"""

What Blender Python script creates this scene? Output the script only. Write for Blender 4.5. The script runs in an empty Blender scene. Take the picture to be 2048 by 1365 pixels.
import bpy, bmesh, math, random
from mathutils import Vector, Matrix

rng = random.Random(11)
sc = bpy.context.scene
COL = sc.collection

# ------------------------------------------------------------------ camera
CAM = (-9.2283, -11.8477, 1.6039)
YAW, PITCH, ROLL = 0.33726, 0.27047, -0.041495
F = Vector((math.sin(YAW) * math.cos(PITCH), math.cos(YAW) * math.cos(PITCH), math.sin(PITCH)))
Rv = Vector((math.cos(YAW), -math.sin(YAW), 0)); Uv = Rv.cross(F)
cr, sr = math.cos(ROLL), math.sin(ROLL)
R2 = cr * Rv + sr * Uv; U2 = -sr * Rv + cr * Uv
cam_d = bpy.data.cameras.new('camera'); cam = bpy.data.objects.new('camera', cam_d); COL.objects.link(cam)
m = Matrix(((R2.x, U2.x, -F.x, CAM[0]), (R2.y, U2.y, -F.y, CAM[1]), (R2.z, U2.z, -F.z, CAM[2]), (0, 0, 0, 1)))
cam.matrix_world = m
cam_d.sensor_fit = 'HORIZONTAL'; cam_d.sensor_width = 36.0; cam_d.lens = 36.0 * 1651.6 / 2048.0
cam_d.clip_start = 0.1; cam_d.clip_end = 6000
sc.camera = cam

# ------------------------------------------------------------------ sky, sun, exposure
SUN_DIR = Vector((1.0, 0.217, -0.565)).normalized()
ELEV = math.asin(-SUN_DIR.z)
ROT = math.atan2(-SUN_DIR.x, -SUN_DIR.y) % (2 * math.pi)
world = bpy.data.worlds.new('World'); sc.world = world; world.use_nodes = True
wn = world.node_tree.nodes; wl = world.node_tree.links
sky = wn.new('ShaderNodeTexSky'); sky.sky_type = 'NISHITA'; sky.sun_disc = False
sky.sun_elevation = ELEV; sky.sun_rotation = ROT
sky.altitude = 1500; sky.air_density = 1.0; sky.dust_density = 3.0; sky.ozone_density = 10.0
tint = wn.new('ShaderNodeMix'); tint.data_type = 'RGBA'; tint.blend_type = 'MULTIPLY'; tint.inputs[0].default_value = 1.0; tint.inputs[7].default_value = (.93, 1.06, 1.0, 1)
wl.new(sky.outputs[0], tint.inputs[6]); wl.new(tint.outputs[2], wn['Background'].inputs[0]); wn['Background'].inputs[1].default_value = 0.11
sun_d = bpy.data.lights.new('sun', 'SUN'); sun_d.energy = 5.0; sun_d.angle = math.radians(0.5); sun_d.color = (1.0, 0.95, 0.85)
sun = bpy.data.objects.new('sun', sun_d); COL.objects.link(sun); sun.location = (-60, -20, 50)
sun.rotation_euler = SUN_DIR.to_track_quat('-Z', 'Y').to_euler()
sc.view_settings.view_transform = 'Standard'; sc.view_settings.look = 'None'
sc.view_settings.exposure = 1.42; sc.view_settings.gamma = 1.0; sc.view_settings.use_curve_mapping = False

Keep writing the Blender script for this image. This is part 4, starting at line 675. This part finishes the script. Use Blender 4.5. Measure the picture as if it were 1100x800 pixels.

"""

Gather up the lines that contain the word "scene".

What Blender Python script creates this scene? Output the script only. Write for Blender 4.5. The script runs in an empty Blender scene. Take the picture to be 2048 by 1365 pixels.
sc = bpy.context.scene